Dennoch ist für einen der beiden Protagonisten die Versuchsanordnung "ein Wagnis": Als Bernd Zimmer zur Vorbesichtigung kommt, ist er sich noch nicht sicher, ob sein Zyklus "Kirchner Reloaded" neben den berühmten Gemälden aus den Bernrieder Beständen und den atemberaubenden Leihgaben aus dem Kirchner-Museum in Davos und der Pinakothek der Moderne bestehen können. Um es vorwegzunehmen: Sie können. Mehr noch, sie ermöglichen durch kluge Gegenüberstellungen einen neuen Blick auf Kirchner.

Die beiden Künstler waren sich erstmals in den Sechzigerjahren sozusagen begegnet- auf dem Dachboden des Wohnhauses von Lothar-Günther Buchheim in Feldafing. Der 1948 in Planegg geborene Zimmer war damals Schüler am Starnberger Gymnasium und mit Buchheims Sohn befreundet. "Die expressionistischen Druckgrafiken lagen dort einfach herum", erinnert sich Zimmer. Buchheim kaufte die Originale, um sie in seinem Kunstkalendern abzudrucken, weil das einfacher war, als sich Bildrechte zu sichern - so die vielzitierte Gründungslegende zu seiner Sammlung. Kirchner jedenfalls wurde für Zimmer eines seiner künstlerischen Leitbilder. Als einer der "Jungen Wilden" im Berlin der Siebzigerjahre sollte er dann mit gegenständlicher Malerei, gestischem Farbauftrag und starker Farbigkeit an die deutschen Expressionisten und ihre "fast anarchistische Heftigkeit", so Buchheim, anknüpfen.
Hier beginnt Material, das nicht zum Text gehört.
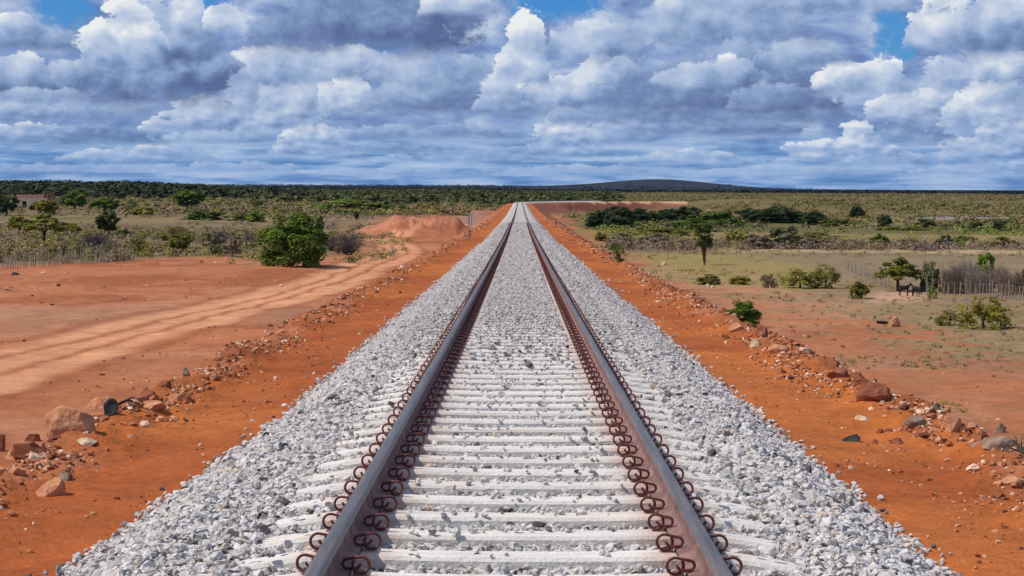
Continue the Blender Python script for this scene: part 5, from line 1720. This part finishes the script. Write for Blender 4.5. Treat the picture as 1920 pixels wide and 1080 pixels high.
# ---- two dark animals in the shade of the spreading tree
def donkey(px, py, face, label, seed, grazing=False):
    x, y, z = at(px, py)
    s = 1.0
    #   joints: x forward, z up
    J = {'rump': (-.42, 0, .92), 'hip': (-.30, 0, .90), 'mid': (0, 0, .86), 'shoulder': (.32, 0, .90), 'neck': (.50, 0, 1.02), 'poll': (.68, 0, 1.22), 'face': (.82, 0, 1.10), 'muzzle': (.93, 0, .96), 'tail': (-.50, 0, .80), 'tailend': (-.54, 0, .42)}
    if grazing:
        J['neck'] = (.52, 0, .84); J['poll'] = (.72, 0, .62); J['face'] = (.80, 0, .42); J['muzzle'] = (.84, 0, .24)
    Rr = {'rump': .15, 'hip': .20, 'mid': .22, 'shoulder': .19, 'neck': .12, 'poll': .095, 'face': .075, 'muzzle': .055, 'tail': .03, 'tailend': .025}
    E = [('rump', 'hip'), ('hip', 'mid'), ('mid', 'shoulder'), ('shoulder', 'neck'), ('neck', 'poll'), ('poll', 'face'), ('face', 'muzzle'), ('rump', 'tail'), ('tail', 'tailend')]
    for sd, nm in ((-1, 'l'), (1, 'r')):
        st = .05 * sd
        for key, p, r in ((f'fs{nm}', (.34, .10 * sd, .68), .085), (f'fk{nm}', (.35 + st, .10 * sd, .40), .055), (f'ff{nm}', (.34 + st, .10 * sd, .10), .042), (f'fh{nm}', (.37 + st, .10 * sd, .02), .042),
                          (f'hs{nm}', (-.30, .11 * sd, .66), .11), (f'hk{nm}', (-.44 - st, .11 * sd, .42), .062), (f'hf{nm}', (-.42 - st, .11 * sd, .11), .044), (f'hh{nm}', (-.39 - st, .11 * sd, .02), .044)):
            J[key] = p; Rr[key] = r
        E += [('shoulder', f'fs{nm}'), (f'fs{nm}', f'fk{nm}'), (f'fk{nm}', f'ff{nm}'), (f'ff{nm}', f'fh{nm}'), ('hip', f'hs{nm}'), (f'hs{nm}', f'hk{nm}'), (f'hk{nm}', f'hf{nm}'), (f'hf{nm}', f'hh{nm}')]
        pl = J['poll']
        J[f'e1{nm}'] = (pl[0] - .01, .06 * sd, pl[2] + .09); J[f'e2{nm}'] = (pl[0] - .03, .10 * sd, pl[2] + .23); Rr[f'e1{nm}'] = .028; Rr[f'e2{nm}'] = .014
        E += [('poll', f'e1{nm}'), (f'e1{nm}', f'e2{nm}')]
    names = list(J); idx = {n: i for i, n in enumerate(names)}
    me = bpy.data.meshes.new('donkey'); me.from_pydata([J[n] for n in names], [(idx[a], idx[b]) for a, b in E], [])
    m, N, b = new_mat('dark_hide', 0.8, 0.2)
    N.l.new(N.ramp(N.noise(world_pos(N), 3, 4, .6), [(.3, (.012, .010, .010)), (.7, (.035, .026, .022))]), b.inputs['Base Color'])
    o = link('donkey', me, m, label=label, cat='animal')
    sk = o.modifiers.new('skin', 'SKIN'); sk.use_smooth_shade = True
    for n in names:
        v = me.skin_vertices[0].data[idx[n]]; v.radius = (Rr[n], Rr[n])
    me.skin_vertices[0].data[idx['hip']].use_root = True
    sub = o.modifiers.new('soft', 'SUBSURF'); sub.levels = sub.render_levels = 2
    o.location = (x, y, z + CZ); o.rotation_euler = (0, 0, face); o.scale = (1.05,) * 3


donkey(1695, 555, R(0), 'dark donkey standing side on in the shade of the spreading tree, left of another', 1)
donkey(1717, 556, R(-62), 'dark donkey turned toward the camera, right of the one standing side on', 2, True)


# ------------------------------------------------------------------ thin haze of the distance
def haze():
    x0, x1, y0, y1, z0, z1 = -12600, 12600, -60, 13400, -3.0, 70.0
    o = link('haze', box_mesh('haze', x0, x1, y0, y1, z0, z1), kind='stuff', label='thin blue haze over the distant land', cat='haze')
    m = bpy.data.materials.new('haze_air'); m.use_nodes = True
    N = NT(m.node_tree); N.n.clear()
    out = N.new('ShaderNodeOutputMaterial'); v = N.new('ShaderNodeVolumePrincipled')
    v.inputs['Color'].default_value = (.24, .40, 1.0, 1); v.inputs['Density'].default_value = 1.3e-5
    v.inputs['Anisotropy'].default_value = 0.0
    N.l.new(v.outputs[0], out.inputs['Volume'])
    o.data.materials.append(m)


haze()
In den vergangenen drei Jahren hat sich Zimmer seinem Vorbild von einst noch mal ganz neu genähert: zunächst nur geografisch beim Skifahren in Davos, dann künstlerisch mit einem Bildzyklus zum Tinzenhorn.

Der 3173 Meter hohe Berg wurde mit seiner markanten Form zum "Vermessungspunkt" für Kirchners Kunst in den Schweizer Jahren ab 1917. Er taucht in Holzschnitten und Gemälden auf und ist sogar zwischen den "Wettertannen" und in der "Großen Gebirgslandschaft" präsent, wenn er nicht explizit dargestellt ist. Zimmer spürt Kirchners Bergerlebnissen nach, er greift zunächst die typischen Farbklänge und die stilisierte Form des Gipfels auf, um dann aber mit den Mitteln, die ihm fast hundert Jahre später zur Verfügung stehen, alles in hochexplosiver Farbigkeit aufzulösen.

Museumsdirektor Daniel J. Schreiber versteht die Ausstellung als programmatisch und richtungsweisend für die weitere Öffnung des Museums. Obwohl Buchheim im Stiftungsvertrag explizit festgelegt hatte, in "seinem" Museum nur Exponate aus der eigenen Sammlung zu zeigen, ist Schreiber davon überzeugt, dass dieses "Gipfeltreffen" nach dem Geschmack des Museumsgründers gewesen wäre: "Er wollte verrückte Ausstellungen und eigentlich unmögliche Konstellationen."

Zur Ausstellung "Gipfeltreffen", die am 18. Juli, 18 Uhr, eröffnet wird, gibt es ein umfangreiches Begleitprogramm mit Konzerten und Workshops: am 23. August, 11 Uhr, eine Holzschnitt-Performance mit Zimmer an der Motorsäge, am 30. August, 11 Uhr, ein "Gipfelgespräch" mit Messner und Zimmer. Termine unter www.buchheimmuseum.de.